● Instruction:
Search the data for the word "scene". Reproduce every line where it is found.

● Data block:
◇ ◇ ◇ ◇

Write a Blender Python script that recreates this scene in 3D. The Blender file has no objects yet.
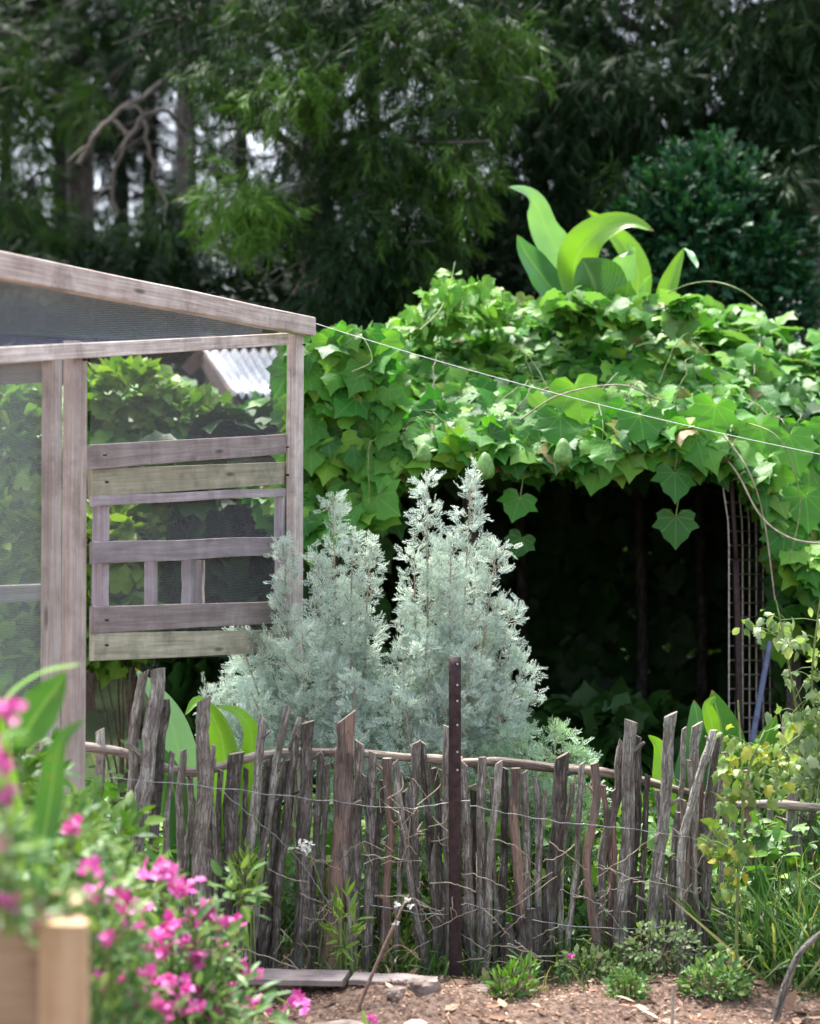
import bpy, bmesh, math, random
import numpy as np
from mathutils import Vector, noise
random.seed(7)
rng = np.random.default_rng(11)
SC = bpy.context.scene
COL = SC.collection
F = 1700.0
TH = math.atan(48 / F)
CAMZ = 1.6

def P(u, v, Y):
    """world point seen at photo position (u, v), Y metres ahead"""
    x = (u - 410) / F; y = (512 - v) / F
    d = np.array([x, math.cos(TH) - y * math.sin(TH), math.sin(TH) + y * math.cos(TH)])
    return d / d[1] * Y + np.array([0, 0, CAMZ])

def gz(x, y):
    """ground height"""
    z = 0.035 * noise.noise(Vector((x * 0.9, y * 0.9, 0)))
    z += 0.02 * noise.noise(Vector((x * 4, y * 4, 3)))
    z += 0.075 * math.exp(-((x - 0.0) / 0.30) ** 2 - ((y - 6.1) / 0.22) ** 2)
    z += 0.05 * math.exp(-((x - 1.0) / 0.35) ** 2 - ((y - 6.3) / 0.2) ** 2)
    z += 0.04 * math.exp(-((x - 0.6) / 0.2) ** 2 - ((y - 6.0) / 0.2) ** 2)
    z -= 0.03 * min(max(x / 2, 0), 1)
    return z

# ------------------------------------------------------------------ materials
def newmat(name):
    m = bpy.data.materials.new(name); m.use_nodes = True
    nt = m.node_tree; nt.nodes.clear()
    out = nt.nodes.new('ShaderNodeOutputMaterial')
    return m, nt, out

def N(nt, t, **kw):
    n = nt.nodes.new(t)
    for k, v in kw.items():
        if k.startswith('i_'):
            key = k[2:]
            key = int(key) if key.isdigit() else key.replace('_', ' ')
            n.inputs[key].default_value = v
        else:
            setattr(n, k, v)
    return n

def ramp(nt, fac, stops):
    r = nt.nodes.new('ShaderNodeValToRGB')
    e = r.color_ramp.elements
    while len(e) < len(stops): e.new(0.5)
    for el, (p, c) in zip(e, stops):
        el.position = p; el.color = (c[0], c[1], c[2], 1)
    nt.links.new(fac, r.inputs[0])
    return r.outputs[0]

def mixc(nt, f, a, b, mode='MIX'):
    m = nt.nodes.new('ShaderNodeMix'); m.data_type = 'RGBA'; m.blend_type = mode
    for s, v in ((0, f), (6, a), (7, b)):
        if hasattr(v, 'links'): nt.links.new(v, m.inputs[s])
        else: m.inputs[s].default_value = v if s == 0 else (v[0], v[1], v[2], 1)
    return m.outputs[2]

def math_(nt, op, a, b=None, c=None):
    m = nt.nodes.new('ShaderNodeMath'); m.operation = op
    for i, v in enumerate((a, b, c)):
        if v is None: continue
        if hasattr(v, 'links'): nt.links.new(v, m.inputs[i])
        else: m.inputs[i].default_value = v
    return m.outputs[0]

def leafmat(name, stops, back=None, rough=0.42, trans=0.3, spec=0.5, veins=None, tint=None, tcol=None):
    m, nt, out = newmat(name)
    g = N(nt, 'ShaderNodeNewGeometry')
    col = ramp(nt, g.outputs['Random Per Island'], stops)
    # blotches across the plant
    tc = N(nt, 'ShaderNodeTexCoord')
    nz = N(nt, 'ShaderNodeTexNoise', i_Scale=3.0, i_Detail=2.0)
    nt.links.new(tc.outputs['Object'], nz.inputs['Vector'])
    hs = N(nt, 'ShaderNodeHueSaturation')
    hs.inputs['Hue'].default_value = 0.5
    v = math_(nt, 'MULTIPLY_ADD', nz.outputs[0], 0.7, 0.62)
    nt.links.new(v, hs.inputs['Value']); nt.links.new(col, hs.inputs['Color'])
    col = hs.outputs[0]
    if tint:
        at = N(nt, 'ShaderNodeAttribute', attribute_name='tint')
        col = mixc(nt, at.outputs['Fac'], col, tint)
    if veins:
        uv = N(nt, 'ShaderNodeUVMap')
        sp = N(nt, 'ShaderNodeSeparateXYZ'); nt.links.new(uv.outputs[0], sp.inputs[0])
        if veins == 'palm':
            ang = math_(nt, 'ARCTAN2', sp.outputs[0], sp.outputs[1])
            r = math_(nt, 'SQRT', math_(nt, 'ADD', math_(nt, 'MULTIPLY', sp.outputs[0], sp.outputs[0]), math_(nt, 'MULTIPLY', sp.outputs[1], sp.outputs[1])))
            fr = math_(nt, 'FRACT', math_(nt, 'MULTIPLY_ADD', ang, 1 / 0.72, 0.5))
            dist = math_(nt, 'MULTIPLY', math_(nt, 'ABSOLUTE', math_(nt, 'SUBTRACT', fr, 0.5)), math_(nt, 'MULTIPLY', r, 0.72))
            mask = math_(nt, 'SMOOTH_MIN', 1.0, math_(nt, 'MULTIPLY', dist, 46.0), 0.2)
        else:
            w = math_(nt, 'SINE', math_(nt, 'MULTIPLY_ADD', sp.outputs[1], 150.0, math_(nt, 'MULTIPLY', math_(nt, 'ABSOLUTE', sp.outputs[0]), -90.0)))
            ww = math_(nt, 'MULTIPLY_ADD', w, 0.12, 0.85)
            mid = math_(nt, 'MINIMUM', 1.0, math_(nt, 'MULTIPLY', math_(nt, 'ABSOLUTE', sp.outputs[0]), 18.0))
            mask = math_(nt, 'MULTIPLY', ww, mid)
        pale = mixc(nt, 0.28 if veins == 'palm' else 0.45, col, (0.35, 0.5, 0.2))
        col = mixc(nt, mask, pale, col)
    if veins:
        n5 = N(nt, 'ShaderNodeTexNoise', i_Scale=42.0, i_Detail=3.0); nt.links.new(tc.outputs['Object'], n5.inputs['Vector'])
        sp5 = ramp(nt, n5.outputs[0], [(0.66, (0, 0, 0)), (0.72, (1, 1, 1))])
        col = mixc(nt, math_(nt, 'MULTIPLY', sp5, 0.5), col, (0.20, 0.17, 0.05))
    if veins == 'pinn':
        n6 = N(nt, 'ShaderNodeTexNoise', i_Scale=7.0, i_Detail=5.0); nt.links.new(tc.outputs['Object'], n6.inputs['Vector'])
        e6 = math_(nt, 'ADD', sp.outputs[1], math_(nt, 'MULTIPLY', n6.outputs[0], 0.12))
        e7 = math_(nt, 'ADD', math_(nt, 'ABSOLUTE', sp.outputs[0]), math_(nt, 'MULTIPLY', n6.outputs[0], 0.12))
        k6 = ramp(nt, math_(nt, 'MAXIMUM', e6, math_(nt, 'MULTIPLY', e7, 1.72)), [(0.99, (0, 0, 0)), (1.0, (1, 1, 1))])
        col = mixc(nt, k6, col, (0.20, 0.13, 0.05))
        col = mixc(nt, math_(nt, 'MULTIPLY', n6.outputs[0], 0.5), col, mixc(nt, 1.0, col, (0.55, 0.75, 0.6), 'MULTIPLY'))
    if back:
        col = mixc(nt, math_(nt, 'MULTIPLY', g.outputs['Backfacing'], 0.75), col, back)
    b = N(nt, 'ShaderNodeBsdfPrincipled')
    b.inputs['Roughness'].default_value = rough
    b.inputs['Specular IOR Level'].default_value = spec
    nt.links.new(col, b.inputs['Base Color'])
    nz2 = N(nt, 'ShaderNodeTexNoise', i_Scale=60.0, i_Detail=2.0)
    nt.links.new(tc.outputs['Object'], nz2.inputs['Vector'])
    bp = N(nt, 'ShaderNodeBump', i_Strength=0.25, i_Distance=0.01)
    nt.links.new(nz2.outputs[0], bp.inputs['Height']); nt.links.new(bp.outputs[0], b.inputs['Normal'])
    if trans > 0:
        t = N(nt, 'ShaderNodeBsdfTranslucent')
        tcl = mixc(nt, 1.0, col, tcol or (1.1, 1.2, 0.45), 'MULTIPLY')
        nt.links.new(tcl, t.inputs['Color'])
        mx = N(nt, 'ShaderNodeMixShader'); mx.inputs[0].default_value = trans
        nt.links.new(b.outputs[0], mx.inputs[1]); nt.links.new(t.outputs[0], mx.inputs[2])
        nt.links.new(mx.outputs[0], out.inputs[0])
    else:
        nt.links.new(b.outputs[0], out.inputs[0])
    return m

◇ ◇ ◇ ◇

● Solution for this task:
Write a Blender Python script that recreates this scene in 3D. The Blender file has no objects yet.
SC = bpy.context.scene